MATARAM - Kejaksaan Tinggi Nusa Tenggara Barat mengungkap adanya dua anggota DPRD yang berstatus mantan dan terpilih kembali periode 2024-2029 ini, menjadi tersangka dalam kasus dugaan korupsi penyaluran dana kredit usaha rakyat (KUR) pada Bank Syariah Indonesia (BSI) tahun 2021-2022.
Juru Bicara Kejati NTB Efrien Saputera menyampaikan, dua tersangka tersebut berinisial M dan MS.
"Kalau M ini dulu pernah jadi anggota dewan di Lombok Tengah. Untuk sekarang yang terpilih lagi yang MS, calon yang baru dan yang lama," kata Efrien dalam keterangan tertulis yang diterima di Mataram, Antara, Kamis, 15 Agustus.
Perihal peran keduanya dalam perkara ini sebagai offtaker atau pemasok kebutuhan program psngan. Perihal usaha yang dikembangkan, Efrien mengaku dirinya belum bisa mengungkap hal tersebut ke publik.
"Perannya? Masih kami telusuri, itu strategi penyidikan," ujarnya.
MS dan M menjadi tersangka bersama MSZ dan DR. Penetapannya dilaksanakan pada Senin, 12 Agustus. Efrien memastikan penyidik telah menemukan sedikitnya dua alat bukti dalam penetapan keempat tersangka.
"Pada intinya turut bersama-sama, ada PMH (perbuatan melawan hukum), ada dari keterangan saksi, ahli, hasil koordinasi dengan BPKP dan audit internal," ucap dia.
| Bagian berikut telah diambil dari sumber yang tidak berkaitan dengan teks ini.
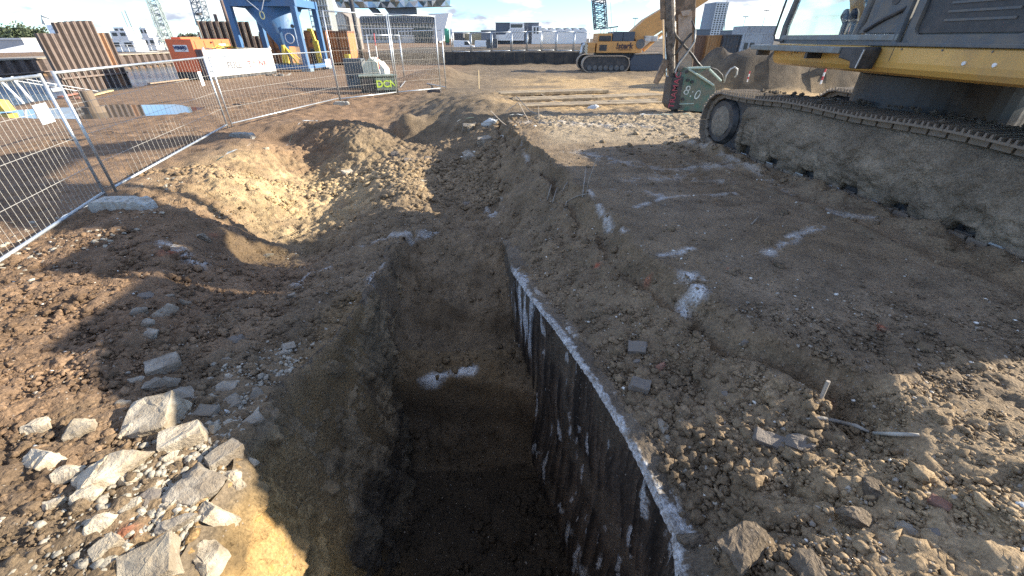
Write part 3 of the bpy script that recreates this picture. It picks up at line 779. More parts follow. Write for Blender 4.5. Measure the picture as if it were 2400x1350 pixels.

Asisten Pidana Khusus (Aspidsus) Kejati NTB Elly Rahmawati sebelumnya mengungkapkan dua tersangka, pertama merupakan pejabat utama pada dua cabang kerja pada BSI wilayah NTB. Keduanya berinisial SE dan WKI.
"Jadi, dari dua penyidikan yang kami lakukan ini, peran SE adalah pejabat utama di salah satu cabang, dan WKI ini dari cabang lain. Mereka diduga menyalahgunakan kewenangan dalam penyaluran dana KUR," ujar Elly.
Meskipun enggan menyampaikan secara lengkap dua cabang kerja BSI yang masuk dalam penyidikan jaksa, namun Elly memastikan dugaan korupsi ini berkaitan dengan penyaluran dana KUR untuk kelompok tani yang memproduksi porang dan sapi di wilayah NTB.
"Pokoknya ada penyimpangan, ada yang fiktif ada yang tidak, itu terkait (dana KUR) sapi dan porang," katanya.
Elly menyampaikan bahwa dalam penetapan tersangka ini penyidik telah menemukan indikasi perbuatan melawan hukum dan potensi kerugian keuangan negara.
"Untuk penyaluran di Mataram itu ada kerugian Rp8,3 miliar. Cabang satunya lagi, indikasi kerugiannya Rp13 miliar. Cuma untuk pastinya, tunggu hasil BPKP," ucap dia.
Untuk menguatkan nilai kerugian, Elly mengatakan pihaknya sudah menggandeng Badan Pengawasan Keuangan dan Pembangunan (BPKP) Perwakilan NTB.
BACA JUGA:
"Karena pasal yang kami sangkakan terhadap kedua tersangka ini berkaitan dengan pasal 2 dan 3 undang-undang tipikor, sehingga kami harus memenuhi unsur kerugian keuangan negara dengan melakukan koordinasi dan secara intensif dan berikan data ke auditor BPKP," katanya.